Sons and Lovers by D. H. Lawrence is described as a modern novel for several reasons. First and most obviously, it was written in the modern period. It also has several generic characteristics that make it resemble other works written in the period of the first world war.
First, the work portrays the lower classes in a realistic, rather than idealized, fashion, something also found in earlier writers Dickens and Hardy and certain turn-of-the century authors such as Gissing. Rather than an optimistic portrait of a young man rising in class, though, Laurence also portrays what happens to a woman who falls in class. The harsh vision of Paul's mother and negative view of motherhood was considered shocking and modern when the novel was first published.
The deeply Freudian psychological themes and exploration of sexuality in the novel are also considered typically modern and made Laurence's work scandalous. Finally, Paul himself is a "modern" alienated character who does not really find a place in the world.
Discuss Sons and Lovers as a modern novel.
Sons and Lovers is very much the modern novel par excellence in that it concentrates on the inner lives of its characters. Most of the main characters have rich, complicated inner lives that often challenge and undermine their outward social roles and identities.
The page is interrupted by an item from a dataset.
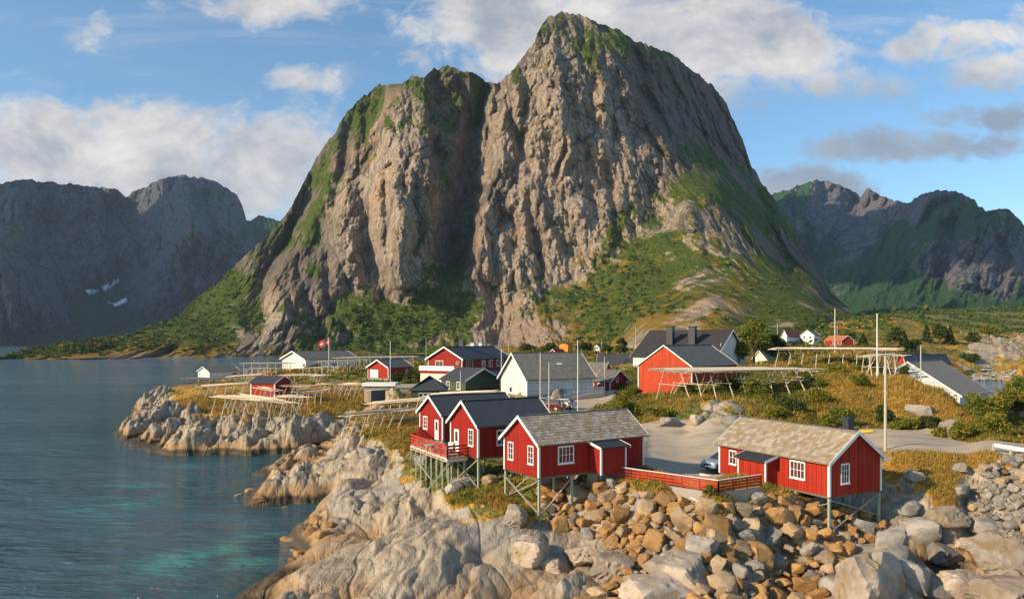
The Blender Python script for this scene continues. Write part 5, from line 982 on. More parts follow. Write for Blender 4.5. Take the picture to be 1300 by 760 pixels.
def facet_rock(seed, sub=3, planes=13, rough=.05, squash=(1, 1, 1)):
    r = np.random.RandomState(seed); bm = bmesh.new(); bmesh.ops.create_icosphere(bm, subdivisions=sub, radius=1)
    V = np.array([v.co[:] for v in bm.verts]); V /= np.linalg.norm(V, axis=1)[:, None]
    N = r.normal(size=(planes, 3)); N /= np.linalg.norm(N, axis=1)[:, None]; dd = r.uniform(.58, .95, planes)
    N = np.vstack([N, [[0, 0, 1], [0, 0, -1], [1, 0.1, 0], [-1, 0, .2], [0, 1, -.2], [0, -1, .1]]]); dd = np.concatenate([dd, r.uniform(.62, .95, 6)])
    c = V @ N.T; R = np.where(c > .05, dd[None]/np.maximum(c, .05), 9); ks = 160
    R = -np.log(np.exp(-ks*np.minimum(R, 2)).sum(1))/ks
    a = r.uniform(0, 50); nn = fbm(V[:, 0]*2.3+a, V[:, 1]*2.3+V[:, 2]*1.9+a, 4, seed); R = R*(1+rough*1.6*nn)
    R = R*(1+rough*1.3*(1-2*np.abs(fbm(V[:, 0]*4.1+V[:, 2]*1.3+a, V[:, 1]*4.1-V[:, 2]*3.7+a, 3, seed+3))*2.2)-rough*.5)
    V = V*R[:, None]*np.array(squash)
    me = bpy.data.meshes.new('boulder')
    for v, co in zip(bm.verts, V): v.co = co
    bm.to_mesh(me); bm.free(); me.polygons.foreach_set('use_smooth', [True]*len(me.polygons)); 
    try: me.set_sharp_from_angle(angle=math.radians(28))
    except Exception: pass
    return me
variants = {}
for mi, (mn, m) in enumerate(RM.items()):
    for k in range(7):
        me = facet_rock(100+mi*10+k, 3 if mn != 'pink' else 4, 5+k if mn != 'pink' else 12, .035 if mn != 'pink' else .05, ((1, .8, .62), (1, .7, .7), (1, .9, .8), (1.1, .75, .55), (1, .85, .7), (.9, .8, .9), (1.2, .7, .5))[k]); me.materials.append(m); variants[mn, k] = me
def boulder(px, py, rpx, kind, label, group=None, tilt=.5, sink=.25, k=None, rz=None):
    p = hit(px, py+rpx*.45); r = rpx*p.y/F
    o = bpy.data.objects.new('boulder', variants[kind, random.randrange(7) if k is None else k]); C.objects.link(o)
    o.location = (p.x, p.y, p.z+r*(.5-sink)); o.scale = (r*1.12, r*1.1, r*1.05); o.rotation_euler = (random.uniform(-tilt, tilt), random.uniform(-tilt, tilt), random.uniform(0, 6.28) if rz is None else rz)
    setprops(o, label, 'boulder', group); return o
# the outstanding ones, read off the reference
big = [(962, 700, 24, 'ochre', 'largest orange brown boulder in the middle of the rubble bank', 2), (908, 661, 20, 'ochre', 'rust coloured flat boulder under the fence corner', 0), (953, 664, 17, 'tan', 'pale tan pointed boulder right of the rust coloured flat one', 5), (892, 690, 24, 'grey', 'dark brown grey cracked boulder at the heart of the bank', 1), (917, 735, 26, 'tan', 'wide tan boulder above the bottom edge, left of the orange brown one', 3),
       (770, 675, 12, 'ochre', 'small deep orange boulder left of the bank centre', 4), (776, 712, 34, 'pink', 'pale pinkish slab leaning beside the rubble bank', 3), (672, 690, 30, 'pink', 'big pale split boulder below the front stilt of the slate roofed cabin', 2), (738, 700, 32, 'pink', 'long pale boulder left of the rubble bank', 6), (700, 712, 16, 'pink', 'small whitish boulder in the grass below the left cabin', 4), (655, 652, 22, 'pink', 'whitish boulder just left of the front stilt of the slate roofed cabin', 0),
       (860, 718, 46, 'pink', 'broad pale rock at the foot of the rubble bank', 3), (835, 745, 50, 'pink', 'broad pale rock cut by the bottom edge, left of centre', 6), (1098, 728, 50, 'pink', 'tallest pale grey boulder at the bottom, right of the rubble', 5), (1150, 722, 30, 'grey', 'leaning grey boulder beside the tallest pale one', 1), (1175, 738, 32, 'grey', 'striped grey boulder near the bottom edge, second from the tallest pale one', 3), (1222, 738, 34, 'pink', 'rounded pale boulder near the bottom edge on the right', 2),
       (1062, 738, 26, 'grey', 'grey slab tilted against the tallest pale boulder', 0), (1275, 700, 44, 'pink', 'long rounded pale boulder at the right edge', 3), (1275, 742, 46, 'pink', 'smooth pale boulder in the bottom right corner', 6), (1130, 682, 24, 'grey', 'grey boulder right under the far stilts of the right cabin', 4), (1250, 668, 18, 'grey', 'big angular grey block at the foot of the grey scree', 1), (590, 610, 16, 'grey', 'grey boulder under the middle stilt cabin', 2), (575, 617, 12, 'grey', 'smaller grey boulder among the posts of the timber deck', 4),
       (620, 605, 12, 'tan', 'tan boulder behind the right posts of the middle stilt cabin', 3), (540, 583, 14, 'grey', 'grey boulder left of the deck posts', 5), (528, 580, 10, 'grey', 'low dark boulder at the left end of the deck', 0), (850, 534, 13, 'grey', 'pale boulder at the near end of the rock face below the barn', 1), (884, 530, 13, 'pink', 'tall pale rock in the roadside face below the barn', 4), (930, 531, 20, 'grey', 'broad grey rock at the right end of the roadside face', 3), (1170, 520, 16, 'grey', 'grey rock half buried in golden grass left of the ribbed roof', 2), (1297, 515, 26, 'pink', 'tall pale rock cut by the right edge beside the bushes', 5), (1218, 545, 22, 'grey', 'dark rock in shade under the ribbed roof', 1)]
big += [(1152, 640, 20, 'grey', 'grey block in the shade right of the far stilts', 3), (1172, 668, 26, 'grey', 'tall grey block in the bluff below the golden grass tongue', 5), (1202, 655, 24, 'pink', 'pale steep block in the middle of the bluff', 1), (1196, 700, 26, 'grey', 'broad grey block at the foot of the bluff', 0), (1218, 622, 15, 'grey', 'small grey outcrop in the golden grass of the bluff top', 2), (1160, 603, 13, 'grey', 'pale outcrop by the utility pole at the bluff top', 4), (1228, 690, 20, 'pink', 'pale block between the bluff foot and the grey scree', 3), (1140, 700, 20, 'grey', 'dark grey block left of the bluff foot', 6), (1218, 594, 10, 'grey', 'low outcrop poking out of the grass below the road', 1)]
nb = 0
placed = []
for px, py, r, kd_, lab, k in big: boulder(px, py, r, kd_, lab, None, .35, .3, k); placed.append((px, py, r*.8)); nb += 1
for px, py, r, lab in [(372, 696, 9, 'long brown rock jutting into the sea at the notch'), (385, 702, 10, 'brown boulder just right of the jutting rock'), (380, 714, 8, 'low brown rock at the lower end of the notch'), (396, 692, 9, 'orange brown boulder above the notch'), (402, 676, 9, 'orange boulder at the top end of the notch'), (412, 702, 9, 'brown boulder inland of the notch'), (366, 683, 10, 'flat brown rock at the upper edge of the notch'), (372, 722, 7, 'small wet rock below the notch'), (420, 690, 8, 'tan boulder farthest inland of the notch'),
        (300, 627, 6, 'low wet skerry left of the small inlet'), (318, 622, 7, 'wet rock between the skerry and the headland'), (296, 633, 3, 'tiny skerry farthest out in the sea'), (352, 610, 6, 'wet rock in the narrow inlet'), (330, 640, 8, 'orange rock at the tip of the middle headland'), (360, 642, 8, 'brown rock at the foot of the middle headland')]:
    pz = PZ(px, py, .1); o = bpy.data.objects.new('shore_rock', variants['ochre' if r > 6 else 'grey', random.randrange(4)]); C.objects.link(o); q = r*pz.y/F; g = max(gz(pz.x, pz.y), -.3)
    o.location = (pz.x, pz.y, g+q*.15); o.scale = (q*1.3, q*1.3, q*.9); o.rotation_euler = (random.uniform(-.3, .3), random.uniform(-.3, .3), random.uniform(0, 6)); setprops(o, lab, 'rock', 'rocks at the waterline')
def inpoly(x, y, p):
    ins = False
    for (ax, ay), (bx, by) in zip(p, p[1:]+p[:1]):
        if (ay > y) != (by > y) and x < (bx-ax)*(y-ay)/(by-ay)+ax: ins = not ins
    return ins
bank = [(690, 622), (712, 614), (770, 612), (840, 628), (905, 640), (968, 630), (1005, 640), (1060, 645), (1120, 655), (1132, 672), (1075, 700), (1045, 735), (1040, 775), (720, 775), (800, 720), (770, 690), (735, 675), (700, 665), (688, 640)]
scree = [(1250, 590), (1300, 582), (1312, 600), (1312, 690), (1262, 690), (1236, 672), (1232, 640), (1246, 615)]
def scatter(poly, n, rfun, kinds, labf, group, spacing=.70, tries=20000):
    global nb
    c = 0; xs = [q[0] for q in poly]; ys = [q[1] for q in poly]
    for _ in range(tries):
        if c >= n: break
        x = random.uniform(min(xs), max(xs)); y = random.uniform(min(ys), max(ys))
        if not inpoly(x, y, poly): continue
        r = rfun(x, y)
        if any((x-a)**2+((y-b)*1.25)**2 < ((r+q)*spacing)**2 for a, b, q in placed): continue
        kd_ = random.choices(list(kinds), list(kinds.values()))[0]
        boulder(x, y, r, kd_, labf(x, y, r, kd_), group, .6, .12); placed.append((x, y, r)); c += 1; nb += 1
    return c
size = lambda r: 'large' if r > 15 else ('medium' if r > 9.5 else 'small')
def lab_bank(x, y, r, k):
    row = next(n for lim, n in ((632, 'in the top row of the bank'), (655, 'near the top of the bank'), (680, 'in the upper half of the bank'), (705, 'in the lower half of the bank'), (735, 'near the foot of the bank'), (9e9, 'at the very foot')) if y < lim)
    col = next(n for lim, n in ((715, 'below the left gable'), (760, 'below the left porch'), (800, 'below the left fence end'), (850, 'below the fence middle'), (895, 'left of the fence corner'), (940, 'right of the fence corner'), (990, 'below the right porch'), (1035, 'below the wide window'), (1080, 'at the corner stilt'), (9e9, 'by the far stilts')) if x < lim)
    return f"{size(r)} {dict(ochre='orange brown', tan='tan', grey='grey', pink='pale')[k]} boulder {row} {col}"
nbk = scatter(bank, 26, lambda x, y: random.uniform(15, 20), dict(ochre=5, tan=4, grey=1), lab_bank, 'boulders of the rubble bank')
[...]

Gertrude Morel, for instance, is expected by her drunken, boorish husband, Walter, to be a submissive housewife and to do as she’s told. But Gertrude’s not prepared to be submissive; she has a rich interior life that precludes her from fulfilling any traditional role that society may wish to assign her. Gertrude further undermines traditional gender roles by developing a deep, almost sexual passion for her sons, who themselves transgress what is considered acceptable by behaving toward their mother more like lovers than sons.
The radical suffragette Clara Dawes is another example of someone who defies social convention by following their subjective needs and desires. As well as being actively involved in politics, something still generally frowned upon for women in those days, she chooses to wear her own clothes and goes with a man who isn’t her husband.
Suffragettes were often subjected to the misogynist insult that they were more like men than women. In the character of Miriam, we have someone who actually comes right out and says that she wishes she were a man. Once again, we see the subversive nature of the subjective consciousness, how in giving free rein to one’s deepest, innermost desires and wishes it can transgress even the most rigid boundaries in this hidebound society.